„Diagnoza”: Co dalej z Anną?
Dawno już nie oglądałam serialu polskiej produkcji. Do „Diagnozy” usiadłam z mieszanymi uczuciami, jednak intryga szybko mnie wciągnęła. Mimo kilku naciąganych według mnie wątków. Co będzie dalej z Anną Nowak/Leśniewską?
Serial opowiada o kobiecie, która traci pamięć w wyniku wypadku. Trafia do szpitala w Rybniku i tam z pomocą personelu medycznego powraca do zdrowia. Okazuje się jednak, że nie wszystkim zależy na tym, aby Anna (Maja Ostaszewska) przypomniała sobie, kim jest…

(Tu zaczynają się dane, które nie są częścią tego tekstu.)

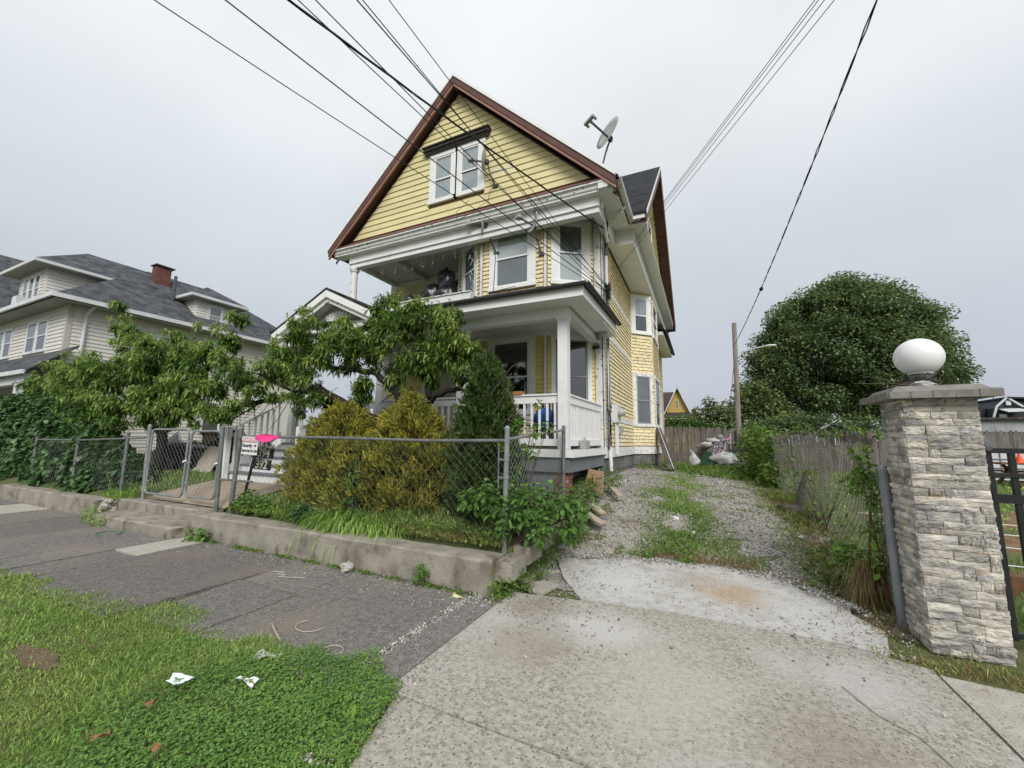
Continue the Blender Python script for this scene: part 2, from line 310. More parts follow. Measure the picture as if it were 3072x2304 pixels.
def wloc(o):
    p = Vector((0, 0, 0))
    while o is not None: p += o.location; o = o.parent
    return p
def build(name, mb, m, parent=None, loc=None, smooth=False, label=None, kind=None):
    base = wloc(parent) if parent is not None else Vector((0, 0, 0))
    org = Vector(loc) if loc is not None else base
    me = bpy.data.meshes.new(name)
    me.from_pydata([(p[0]-org.x, p[1]-org.y, p[2]-org.z) for p in mb.v], [], mb.f)
    ms = m if isinstance(m, (list, tuple)) else [m]
    for x in ms: me.materials.append(x)
    if len(ms) > 1: me.polygons.foreach_set('material_index', mb.mi)
    bm = bmesh.new(); bm.from_mesh(me); bmesh.ops.recalc_face_normals(bm, faces=bm.faces); bm.to_mesh(me); bm.free()
    if smooth: me.polygons.foreach_set('use_smooth', [True]*len(me.polygons))
    o = bpy.data.objects.new(name, me); COL.objects.link(o); o.location = org - base
    if parent is not None: o.parent = parent
    if label: o['label'] = label
    if kind: o['kind'] = kind
    return o
def tag(o, label, cat, group=None):
    o['label'] = label; o['category'] = cat
    if group: o['group'] = group
    return o
def thing(name, label, cat, loc=(0, 0, 0), group=None):
    o = bpy.data.objects.new(name, None); COL.objects.link(o); o.location = loc; o.empty_display_size = .2
    return tag(o, label, cat, group)
def single(name, mb, m, label, cat, loc, group=None, smooth=False):
    return tag(build(name, mb, m, None, loc, smooth), label, cat, group)
def struct(name, mb, m, loc=(0, 0, 0), smooth=False):
    o = build(name, mb, m, None, loc, smooth); o['kind'] = 'structure'; return o
def instance(src, name, parent, loc, scale=(1, 1, 1), rot=(0, 0, 0)):
    o = bpy.data.objects.new(name, src.data); COL.objects.link(o); o.parent = parent
    o.location = Vector(loc) - (wloc(parent) if parent else Vector((0, 0, 0))); o.scale = scale; o.rotation_euler = rot
    return o
def np_mesh(name, V, F, m, parent=None, loc=(0, 0, 0), mi=None, smooth=False):
    """Fast mesh from numpy arrays: V n x 3 world points, F m x k faces."""
    base = wloc(parent) if parent is not None else Vector((0, 0, 0))
    org = Vector(loc) if parent is None else base
    V = (V - np.array(org)).astype(np.float32); F = F.astype(np.int32); k = F.shape[1]
    me = bpy.data.meshes.new(name); me.vertices.add(len(V)); me.vertices.foreach_set('co', V.ravel())
    me.loops.add(F.size); me.loops.foreach_set('vertex_index', F.ravel())
    me.polygons.add(len(F)); me.polygons.foreach_set('loop_start', np.arange(0, F.size, k, dtype=np.int32)); me.polygons.foreach_set('loop_total', np.full(len(F), k, dtype=np.int32))
    ms = m if isinstance(m, (list, tuple)) else [m]
    for x in ms: me.materials.append(x)
    if mi is not None: me.polygons.foreach_set('material_index', mi.astype(np.int32))
    me.update(calc_edges=True); me.validate()
    o = bpy.data.objects.new(name, me); COL.objects.link(o)
    if parent is not None: o.parent = parent
    else: o.location = org
    return o

def leaves(P, D, L, W, droop=.4, fold=0., twist=None):
    """Leaf blades: base points P, directions D, lengths L, widths W. Six points and four triangles each, arching down by droop."""
    n = len(P); D = D/np.maximum(np.linalg.norm(D, axis=1, keepdims=True), 1e-6)
    S = np.cross(D, np.array([0, 0, 1.])); bad = np.linalg.norm(S, axis=1) < .15
    S[bad] = np.cross(D[bad], np.array([1., 0, 0])); S /= np.linalg.norm(S, axis=1, keepdims=True)
    if twist is not None:
        U = np.cross(S, D); S = S*np.cos(twist)[:, None] + U*np.sin(twist)[:, None]
    L = np.broadcast_to(L, n)[:, None]; W = np.broadcast_to(W, n)[:, None]; dr = np.broadcast_to(droop, n)[:, None]
    def at(s): return P + D*L*s*(1-.25*dr*s) - np.array([0, 0, 1.])*dr*L*s*s
    a, b, c, d = at(0.), at(.36), at(.7), at(1.)
    V = np.stack([a, b+S*W*.5, b-S*W*.5, c+S*W*.4, c-S*W*.4, d], 1).reshape(-1, 3)
    i = (np.arange(n)*6)[:, None]
    F = np.concatenate([i+np.array([[0, 1, 2]]), i+np.array([[1, 3, 2]]), i+np.array([[2, 3, 4]]), i+np.array([[3, 5, 4]])], 1).reshape(-1, 3)
    return V, F
def rsph(n):
    v = RNG.normal(size=(n, 3)); return v/np.linalg.norm(v, axis=1, keepdims=True)
def join_np(parts):
    V = []; F = []; o = 0
    for v, f in parts: V.append(v); F.append(f+o); o += len(v)
    return np.concatenate(V), np.concatenate(F)

def zg(x, y):
    """Height of the ground."""
    x = np.asarray(x, float); y = np.asarray(y, float)
    zl = np.interp(y, [5.4, 5.8, 6.4, 7, 8.4, 9.3, 14, 20, 60], [-.02, .05, .36, .66, .82, .84, .82, .56, .4])
    zr = np.interp(y, [4.3, 5.5, 6.1, 7, 9, 12.5, 22, 60], [-.02, -.01, .1, .33, .47, .55, .5, .4])
    t = np.clip((x+2.05)/3.4, 0, 1); z = zl*(1-t)+zr*t
    yard = np.interp(y, [3.9, 4.28, 4.5, 4.62, 5.4, 7, 9, 14, 22, 60], [.26, .28, .33, .42, .66, .74, .84, .82, .5, .4])
    yard = np.where((x > -10.7) & (x < -7.78) & (y < 4.4), -.03, yard)
    z = np.where((x < -2.08) & (y > 3.99), yard, z)
    lot = np.interp(y, [4.2, 5, 7, 12, 22, 60], [0, .04, .18, .35, .48, .4])
    tr = np.clip((x-1.7)/.5, 0, 1); z = np.where(x > 1.7, z*(1-tr)+lot*tr, z)
    return np.where(y < 3.99, -.03, z)
# ================================================================ ground and paving
def grid_mesh(name, xs, ys, fz, m, dz=0.):
    X, Y = np.meshgrid(xs, ys); V = np.stack([X, Y, fz(X, Y)+dz], -1).reshape(-1, 3)
    nx = len(xs); i = np.arange(len(ys)-1)[:, None]*nx + np.arange(nx-1)[None, :]
    F = np.stack([i, i+1, i+1+nx, i+nx], -1).reshape(-1, 4)
    o = np_mesh(name, V, F, m); o.data.polygons.foreach_set('use_smooth', [True]*len(F)); return o
xs = np.unique(np.concatenate([[-400, -150, -70], np.arange(-40, -12, 2.), np.arange(-12, 6, .35), [-2.09, -2.07], np.arange(6, 40, 3.), [60, 120, 400]]))
ys = np.unique(np.concatenate([[-400, -100, -30, -12, -6, -3, 0, 2, 3.9, 3.98, 4.0], np.arange(4.05, 12, .3), np.arange(12, 40, 1.5), [60, 90, 150, 400, 900]]))
RD = np.random.default_rng(3)
g = grid_mesh('ground', xs, ys, lambda x, y: zg(x, y) + np.where((y > 4.1) & (y < 40) & (np.abs(x) < 30), RD.normal(size=x.shape)*.012, 0), SOIL); g['kind'] = 'structure'

# street behind the camera, with its kerb
rb = MB(); rb.box(-120, 120, -9.5, -1.72, -.16, -.13); struct('road', rb, mat('asphalt', (.05, .05, .052), (.07, .07, .07), scale=3, rough=.95, vor=[(80, (.03, .03, .03), (.12, .12, .12), .5)]))
kb = MB(); kb.box(-120, -2.4, -1.72, -1.56, -.2, .0); kb.box(3.4, 120, -1.72, -1.56, -.2, .0); struct('kerb', kb, CONC)

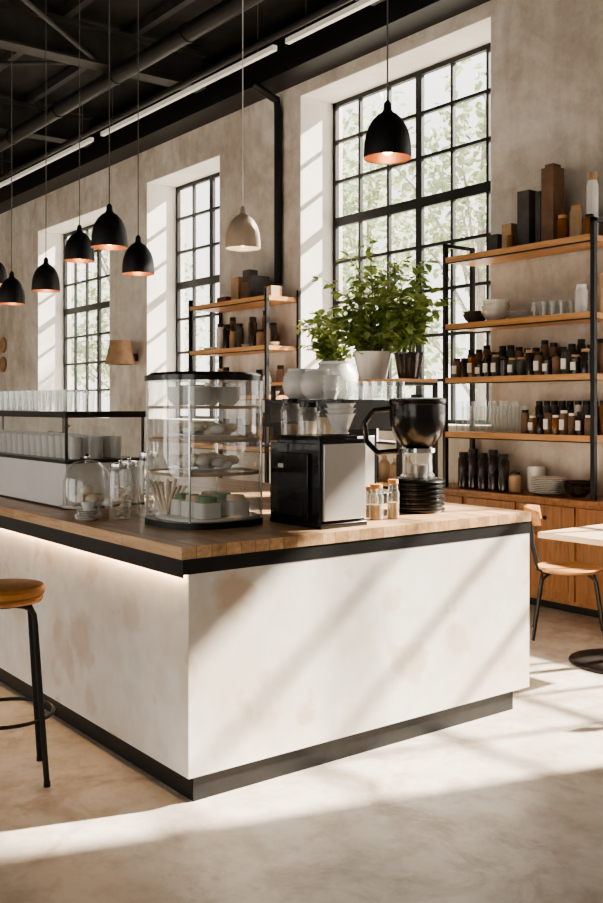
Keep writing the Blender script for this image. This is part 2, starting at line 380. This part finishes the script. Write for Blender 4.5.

„Diagnoza” to ciekawe połączenie kryminalnej historii i wątków medycznych, serial jest emitowany na TVN od 5 września 2017 r. Pierwszy sezon zbliża się ku końcowi. Anna odzyskała już pamięć (nie tak do końca) i poznaje prawdę o swoim byłym partnerze. Tajemnicę pierwszego sezonu „Diagnozy” poznamy z końcem listopada.
TVN zdecydował już o nakręceniu drugiego sezonu „Diagnozy”. Trafi on do wiosennej ramówki w 2018 r. Wciąż główną rolę w serialu będzie odgrywać Maja Ostaszewska – mamy bowiem dowiedzieć się nowych faktów z życia Anny Leśniewskiej. Jak przeczytałam na Wirtualnemedia.pl, scenariusze „Diagnozy 2” są już prawie gotowe, a prace na planie ruszą niebawem.
Z ekranu nie znikną też inni bohaterowie. Zobaczymy więc doktora Michała Wolskiego (Maciej Zakościelny), oddziałową Wandę Jureczko (Sonia Bohosiewicz) i resztę szpitalnej ekipy.
Uwaga spoilery!
Jeśli jeszcze nie oglądałeś „Diagnozy” – nie czytaj dalej!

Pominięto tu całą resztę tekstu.